To collect long-distance and wide-spectrum signals of laser filament-induced plasma spectroscopy, a high-efficiency collecting system with a large-aperture Fresnel lens is necessary so that the fluorescence spectrum signals can be converged and coupled into a fiber spectrometer. Although conventional non-imaging Fresnel lenses have superior energy collection efficiencies, the focusing performance of the lens is affected by spherical aberration and dispersion, which are induced by the increased aperture. This leads to difficulties in spectrum analysis at high resolution. Therefore, optimizing the ring shape of the Fresnel lens and improving the performance by considering source parameters, volume size, and lens specifications are crucial to the design of the collecting system.

A large-aperture Fresnel lens collecting system is designed using loop optimization of each ring with multiple software programs. The system consists of seven Fresnel lenses with a diameter of 300 mm and a focal length of 670 mm. To optimize the energy collection efficiency and the focusing spot size in the Zemax sequence mode, a multi-ring aspheric Fresnel lens is designed using Code V and MATLAB softwares, and the lens is modeled and analyzed using the LightTools software. This method reduces the spherical and chromatic aberrations of the large-aperture Fresnel lens, making the efficiency of energy coupling into the optical fiber improved and the convergence spot size reduced. Therefore, the signal intensity of the fiber spectrometer can be raised effectively.

The surface shape of the single-ring band is optimized in the Code V software by controlling the light spot radius and the convergence angle (Fig. 4). The loop optimization of multi-ring bands is carried out in the MATLAB software using the same optimization method (Table 2) and the focusing spot size is analyzed in the Code V software. In addition, the Fresnel lens model is constructed in the LightTools software (Fig. 7), and the full width at half maximum of the focus spot and the energy collection efficiency are calculated (Fig. 8). Finally, the tolerance of the lens is analyzed according to the manufacturing process (Fig. 9). In the simulation, the Fresnel lens energy collection efficiency and the spot diameter are 52.2% and 2.051 mm, respectively. In contrast, the energy collection efficiency measured in the experiment and the light spot diameter are 34.9% and 2.260 mm, respectively. The differences between the simulation and experiment results are possibly owing to the errors in manufacturing and assembly.
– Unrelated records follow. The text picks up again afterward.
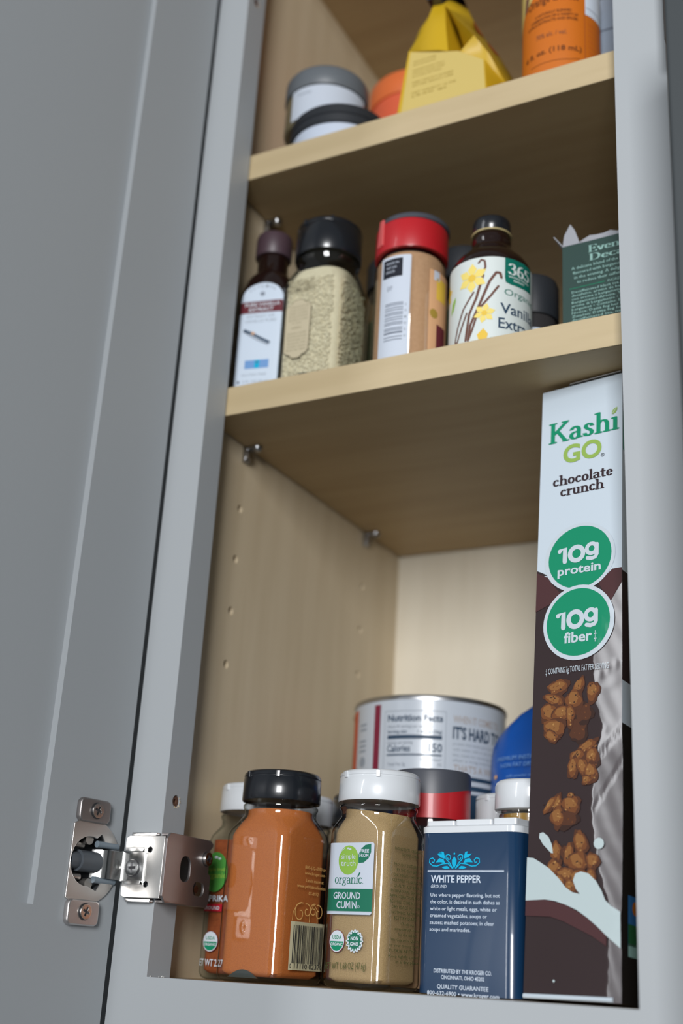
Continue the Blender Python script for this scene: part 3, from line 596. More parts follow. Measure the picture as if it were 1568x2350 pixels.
# --- cumin jar
s = 0.0367
cj = square_jar('spice_jar', 'square glass jar of brown ground cumin with white flip cap and white and green label', 'jar', (0.0998, 0.0443, 0), -8, s, 0.0730, GLASS, POWC, 0.0828, WHITEP, neck=0.0840, cap0=0.0874, cap1=0.1027, tilt=-0.0018)
P = Print()
P.rect(1.0, 33.4, 29.4, 66.8, I_LABEL, 0, r=1.2)
P.rect(1.0, 34.7, 29.4, 45.1, I_DKG, 1)
for k in range(48):
    x = 1.15 + k * 0.59; P.disc(x, 45.1, 0.22, I_DKG, 1, n=6); P.disc(x, 34.7, 0.22, I_LABEL, 2, n=6)
P.disc(14.5, 58.6, 5.9, I_LEAF, 1, ry=6.9); P.stroke([(9.2, 61.5), (10.5, 63.2), (12.3, 64.3)], 0.25, I_LABEL, 2); P.disc(14.0, 64.1, 0.7, I_LABEL, 2, ry=0.45, n=10); P.disc(15.3, 63.7, 0.7, I_LABEL, 2, ry=0.45, n=10)
P.text('simple', 10.2, 18.6, 59.2, 2.5, I_LABEL, 2); P.text('truth', 10.2, 18.8, 55.8, 2.8, I_LABEL, 2)
P.poly([(20.5, 57.2), (23.5, 57.4), (26.3, 59.4), (27.6, 62.2), (27.5, 66.2), (24.0, 65.6), (21.4, 63.6), (20.3, 61.0)], I_DKG, 1)
P.text('FREE', 21.0, 26.4, 62.0, 1.7, I_LABEL, 2, bold=0.02); P.text('FROM', 20.9, 26.2, 60.0, 1.6, I_LABEL, 2, bold=0.02)
P.serif('organIc.', 6.9, 24.2, 47.6, 4.6, I_DKG, 2, thick=0.11, thin=0.055); P.stroke([(20.6, 51.0), (21.6, 52.6)], 0.7, I_DKG, 2)
P.text('GROUND', 6.7, 22.6, 40.5, 3.2, I_LABEL, 3, bold=0.018); P.text('CUMIN', 8.8, 20.6, 36.2, 3.3, I_LABEL, 3, bold=0.018); P.ring(21.8, 37.0, 0.7, 0.2, I_LABEL, 3, 12)
def seal(P, cx, cy, rx, ry):
    P.disc(cx, cy, rx + 0.25, I_MAR3, 0, ry + 0.25); P.disc(cx, cy, rx, I_WHITE, 1, ry)
    P.poly([(cx - rx * 0.92, cy - 0.1)] + [(cx + rx * 0.92 * cos(radians(a)), cy - 0.1 + ry * 0.88 * sin(radians(a))) for a in range(180, 361, 15)], I_USDA, 2)
    P.text('USDA', cx - rx * 0.62, cx + rx * 0.62, cy + 0.9, ry * 0.36, I_USDA, 2, bold=0.02); P.text('ORGANIC', cx - rx * 0.82, cx + rx * 0.82, cy - ry * 0.42, ry * 0.27, I_WHITE, 3, bold=0.02)
seal(P, 10.1, 21.2, 4.3, 4.9)
P.poly([(20.4 + (4.6 + 0.45 * cos(16 * a)) * cos(a), 21.5 + (4.9 + 0.45 * cos(16 * a)) * sin(a)) for a in [2 * pi * k / 96 for k in range(96)]], I_WHITE, 1)
P.poly([(20.4 + (3.4 + 0.3 * cos(16 * a)) * cos(a), 21.5 + (3.7 + 0.3 * cos(16 * a)) * sin(a)) for a in [2 * pi * k / 96 for k in range(96)]], I_DKG, 2)
for k in range(16): a = 2 * pi * k / 16; P.disc(20.4 + 3.95 * cos(a), 21.5 + 4.2 * sin(a), 0.3, I_DKG, 2, n=8)
P.text('NON', 18.2, 22.6, 21.9, 1.6, I_WHITE, 3, bold=0.03); P.text('GMO', 18.0, 22.8, 19.4, 1.6, I_WHITE, 3, bold=0.03)
P.text('NET WT 1.68 OZ (47.6g)', 3.0, 27.6, 8.4, 3.2, I_OLIVE, 1, y1=9.2)
P.build('front_label', cj, rrmap(s / 2, 0.0066), 1.0)
P = Print()
for i, (tx, a, b) in enumerate([('INGREDIENTS: ORGANIC', 6.7, 31), ('GROUND CUMIN.', 13, 28), ('', 0, 0), ('PROUDLY DISTRIBUTED', 6.7, 32), ('BY THE KROGER CO.', 9, 32), ('CINCINNATI, OHIO 45202', 6, 33), ('CERTIFIED ORGANIC BY', 5.5, 32), ('QUALITY ASSURANCE', 7, 32), ('INTERNATIONAL, SAN DIEGO', 5, 33), ('REFRIGERATION NOT', 4.5, 32), ('REQUIRED. STORE IN A COOL', 4.8, 33), ('DRY PLACE. NO GMO', 6, 33), ('NOTHING ARTIFICIAL', 6, 32), ('BEST BY DATE', 8, 28), ('Check out', 14, 26), ('simpletruth.com', 9, 30), ('for the full list', 12, 29), ('We Guarantee Quality', 6, 31), ('or your money back', 5, 31), ('PLEASE RECYCLE', 5.5, 32), ('Keep tightly closed', 5, 31), ('in a dry place', 11, 31)]):
    if tx: P.text(tx, a, b, 64.2 - i * 2.45, 1.45, I_OLIVE, 1, res=1)
P.build('side_print', cj, rrmap(s / 2, 0.0066, 'right'), 1.0)
# --- paprika jar
s = 0.0370
pj = square_jar('spice_jar', 'glass jar of red paprika with white cap, partly behind the hinge and the orange jar', 'jar', (0.0078, 0.0745, 0), -3, s, 0.0725, GLASSG, POWP, 0.0716, WHITEP, cap_r=0.0195, neck=0.0835, cap0=0.0872, cap1=0.1024)
P = Print()
P.disc(8.6, 54.3, 8.0, I_GRN2, 1, ry=10.4); P.disc(8.5, 62.0, 1.2, I_WHITE, 2, ry=0.7, n=10); P.disc(10.8, 61.3, 1.0, I_WHITE, 2, ry=0.6, n=10)
P.text('simple truth', 1.5, 15.7, 54.8, 1.9, I_LEAF, 2, bold=0.02); P.text('organic', 1.2, 16.0, 51.2, 2.9, I_LEAF, 2, bold=0.015)
P.text('PAPRIKA', 0.6, 18.6, 39.2, 3.1, I_WHITE, 2, bold=0.025); P.rect(0.8, 34.0, 15.0, 37.8, I_RED, 1); P.text('GROUND', 2.6, 13.4, 34.9, 1.8, I_WHITE, 2, bold=0.02)
seal(P, 9.2, 18.8, 4.8, 5.0); P.text('NET WT 2.27 OZ', 0.3, 24.0, 6.6, 3.6, I_WHITE, 1, bold=0.01)
P.build('front_label', pj, rrmap(s / 2, 0.0066), 1.0)
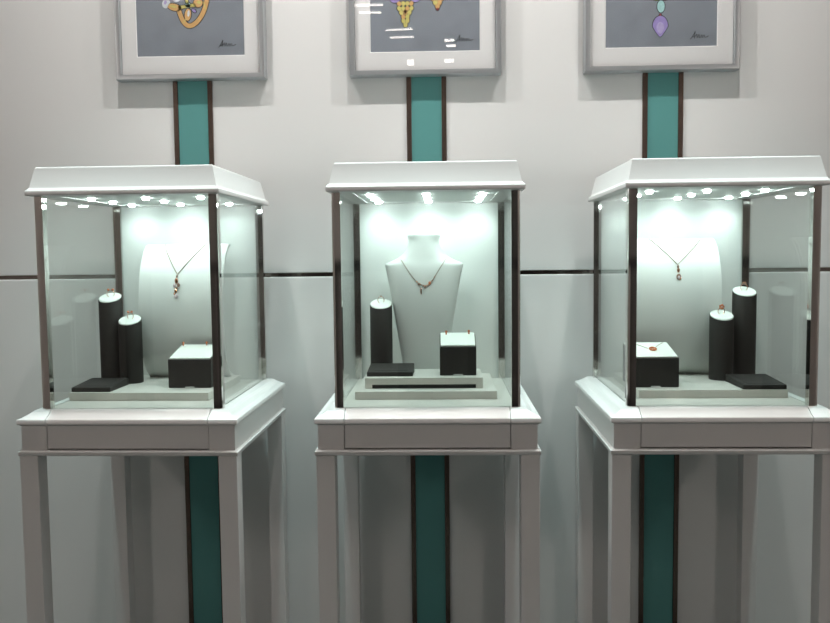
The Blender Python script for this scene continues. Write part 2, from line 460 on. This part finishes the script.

In this study, the large-aperture Fresnel lens is investigated according to the requirements of the collecting system of laser filament-induced plasma spectroscopy. A design method of large-aperture Fresnel lenses is proposed using several software platforms, which improve the collection efficiency and reduce the influence of aberration. After the design and optimization of the multi-ring using Code V and MATLAB softwares, along with modeling and analysis using LightTools software, a collection efficiency of 52.2% for the lens and a focusing spot size of 2.051 mm are achieved. Due to the errors in manufacturing and measurement, the collection efficiency is 34.9% in the experiment, which meets the application requirements of the system. The simulation and experiment results show that the design method can reduce the aberration of a large-aperture Fresnel lens and facilitate collection of long-distance and wide-spectrum signals efficiently.